Syria brings new urgency to easing U.s.-russia tensions
The U.S. shoots down a Syrian fighter jet for the first time. Syria attacks America’s allies against Islamic State militants. Iran fires missiles into Syria. Russia threatens to target U.S. coalition planes.
As Syria’s complex war ramps up, the Trump administration is scrambling to tamp down tensions and avoid open hostilities with the Russians.
This weekend’s fast-paced developments bring new urgency to easing escalating strains between Washington and Moscow, who are both fighting in Syria but with opposing objectives. It’s an effort made more complicated by the increasingly messy battlefield in the Arab country, which includes deepening Iranian involvement — its first missile foray into Syria occurred Sunday — and an ongoing probe in the United States into Russian meddling in the presidential election.
In the first high-level U.S. public comments about the situation, Marine Gen. Joseph Dunford, chairman of the Joint Chiefs of Staff, said Monday the former Cold War foes are in delicate discussions to restore normalcy to communications and maintain focus on fighting IS instead of each other.

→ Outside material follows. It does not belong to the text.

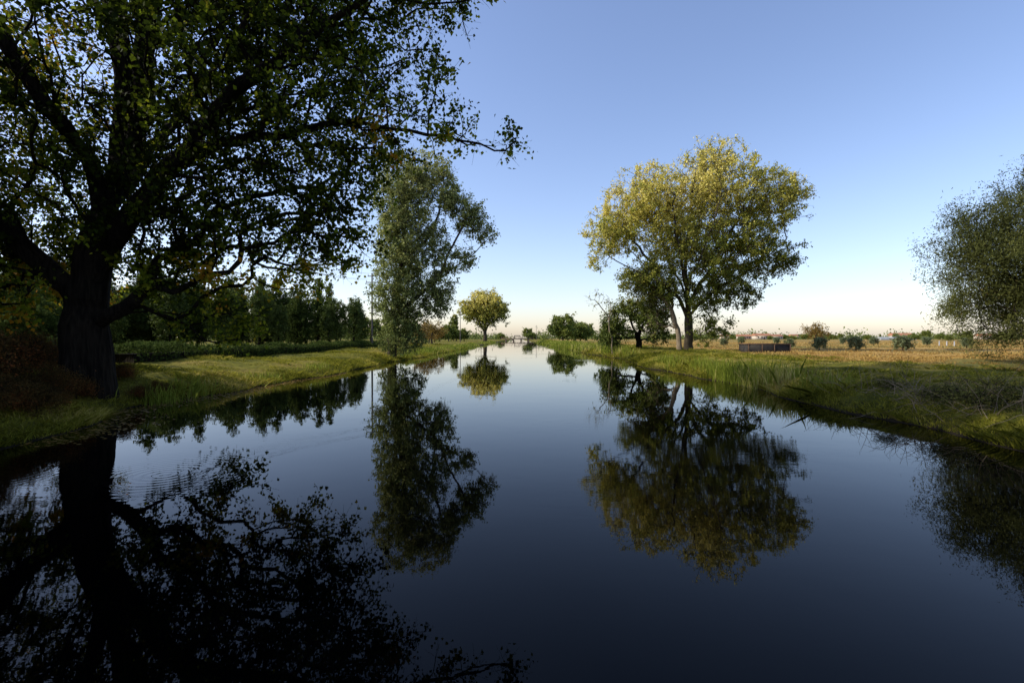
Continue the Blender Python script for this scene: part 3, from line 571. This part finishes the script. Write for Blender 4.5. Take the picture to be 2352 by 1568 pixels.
# ------------------------------------------------------------------ sluice bridge
conc=simple_mat("brown_concrete",(0.12,0.08,0.06),(0.2,0.14,0.10),scale=.8)
br=obj("sluice_bridge",None,(-.5,300,0),label="low brown sluice bridge closing the canal",category="bridge")
V,F=boxes([(-9.5,9.5,-1.5,1.5,1.0,1.5)]); obj("deck",mk_mesh("deck",V,F,conc),parent=br)
V,F=boxes([(-9.5,9.5,-1.45,-1.35,2.4,2.5),(-9.5,9.5,-1.45,-1.35,1.9,1.98)]+[(x,x+.12,-1.46,-1.34,1.502,2.55) for x in np.linspace(-9.4,9.3,12)]); obj("railing",mk_mesh("railing",V,F,rust),parent=br)
for x in (-6.6,-2.2,2.2,6.6):
    V,F=boxes([(x-.4,x+.4,-1.3,1.3,-1,.998)]); obj("pier",mk_mesh("pier",V,F,conc),parent=br)
V,F=boxes([(-1.8,1.8,-.3,.3,2.9,3.3),(-1.8,-1.5,-.25,.25,1.502,2.898),(1.5,1.8,-.25,.25,1.502,2.898)]); obj("gate_frame",mk_mesh("gate_frame",V,F,steel),parent=br)

# ------------------------------------------------------------------ houses
wallm=simple_mat("plaster",(0.45,0.38,0.30),(0.6,0.52,0.42),scale=1)
roofm=simple_mat("terracotta",(0.30,0.13,0.07),(0.40,0.20,0.12),scale=3)
glass=simple_mat("dark_window",(0.02,0.02,0.025),(0.04,0.04,0.05),rough=.2,bump=0)
gh="farmhouses along the horizon"
hs=obj("farmhouse",None,(P(1745,420),420,.6),label="low farmhouse with terracotta roof and pale walls",category="house",group=gh)
V,F=boxes([(-6,6,-4,4,-.2,3.2)]); obj("wall",mk_mesh("house_wall",V,F,wallm),parent=hs)
V=[(-6.6,-4.6,3.1),(6.6,-4.6,3.1),(6.6,4.6,3.1),(-6.6,4.6,3.1),(-6.6,0,4.9),(6.6,0,4.9)]
me=bpy.data.meshes.new("roof"); me.from_pydata(V,[],[(0,1,5,4),(2,3,4,5),(0,4,3),(1,2,5),(3,2,1,0)]); me.materials.append(roofm); obj("roof",me,parent=hs)
for x in (-4,-1.2,2.4,4.6):
    V,F=boxes([(x-.5,x+.5,-4.03,-3.97,1.2,2.4)]); obj("window",mk_mesh("window",V,F,glass),parent=hs)
V,F=boxes([(.2,1.2,-4.03,-3.97,0,2.2)]); obj("door",mk_mesh("door",V,F,rust),parent=hs)
for px,d,s,r in [(1665,480,.9,.1),(1705,450,.9,-.2),(1775,440,.9,.2),(1822,500,1.0,.3),(2060,380,1.0,-.2),(2250,440,1.0,0)]:
    copy_thing(hs,(P(px,d),d,.6),r,(s,s,s))
pm=simple_mat("pale_sheet",(0.25,0.26,0.26),(0.38,0.39,0.38),scale=1,rough=.7)
gr=obj("greenhouse",None,(P(2045,300),300,.6),label="long pale greenhouse beside the field",category="greenhouse")
k=10; th=np.linspace(0,math.pi,k)
Va=[(x,4*math.cos(t),1.8*math.sin(t)**.6) for x in (-10,10) for t in th]
Fa=[[i,i+1,i+1+k,i+k] for i in range(k-1)]
obj("cover",mk_mesh("cover",Va,Fa,pm,smooth=True),parent=gr)
for x in (-10,10):
    me=bpy.data.meshes.new("end_wall"); me.from_pydata([(x,4*math.cos(t),1.8*math.sin(t)**.6) for t in th],[],[tuple(range(k))]); me.materials.append(pm); obj("end_wall",me,parent=gr)
for k_,(px,d) in enumerate([(2148,60),(2165,58),(2182,57)]):
    V,F=cyl(.06,.05,-.2,.6,8); 
    e=obj("fence_post",mk_mesh("fence_post",V,F,ceram,smooth=True),(P(px,d),d,.6),label="short white fence post in the dry field",category="fence post",group="fence posts")

# ------------------------------------------------------------------ light
el=R(36); az=R(-92)
w=bpy.data.worlds.new("World"); scene.world=w; w.use_nodes=True; n=w.node_tree; bg=n.nodes['Background']
sk=n.nodes.new('ShaderNodeTexSky'); sk.sky_type='NISHITA'; sk.sun_disc=False; sk.sun_elevation=el; sk.sun_rotation=az
sk.air_density=1.05; sk.dust_density=0.9; sk.ozone_density=2.8; sk.altitude=0
mx=n.nodes.new('ShaderNodeMix'); mx.data_type='RGBA'; mx.blend_type='MULTIPLY'; mx.inputs[0].default_value=1; mx.inputs[7].default_value=(1.62,1.46,1.52,1)
n.links.new(sk.outputs[0],mx.inputs[6]); n.links.new(mx.outputs[2],bg.inputs[0]); bg.inputs[1].default_value=0.15
dirv=Vector((math.sin(az)*math.cos(el),math.cos(az)*math.cos(el),math.sin(el)))
l=bpy.data.lights.new("sun",'SUN'); l.energy=5.0; l.angle=R(.5); l.color=(1,.94,.80)
so=obj("sun",l,(0,0,50)); so.rotation_euler=dirv.to_track_quat('Z','Y').to_euler()

cam=bpy.data.cameras.new("camera"); cam.lens=18; cam.sensor_width=36; cam.clip_start=.1; cam.clip_end=8000
co=obj("camera",cam,(0,0,1.5)); co.rotation_euler=(R(90-.34),0,R(.68)); scene.camera=co
scene.view_settings.view_transform='Standard'; scene.view_settings.look='None'; scene.view_settings.exposure=0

“The worst thing any of us could do right now is address this with hyperbole,” Dunford said at the National Press Club.
Throughout Syria’s six-anda-half year civil war, the United States has supported rebels opposed to President Bashar Assad’s government and extremist groups like IS, while Russia has backed Assad. And that disagreement has constrained American leaders, who’ve made clear that any U.S. military activity in Syria avoid provoking an open confrontation between the U.S. and Russia, the world’s two greatest nuclear powers.
At the White House, spokesman Sean Spicer said: “It’s important and crucial that we keep lines of communication open to deconflict potential issues.” The U.S. and Russia use the term “deconfliction” for discussions to prevent mishaps between their planes flying in Syria’s skies.
But in a warning that the U.S. would protect its partners, Spicer said: “The Syrian regime and others in the region need to understand that we will retain the right of self-defence of coalition forces aligned against ISIS.”
Tensions rose Sunday as the U.S. shot down a Syrian Air Force SU-22 fighter that U.S. officials said had bombed Americanbacked Syrian fighters involved in an emerging battle to recapture the Islamic State’s self-declared capital of Raqqa. The U.s.-led coalition said it acted in “collective self-defence” of partnered forces. Russia called it a “cynical” violation of the Arab country’s sovereignty.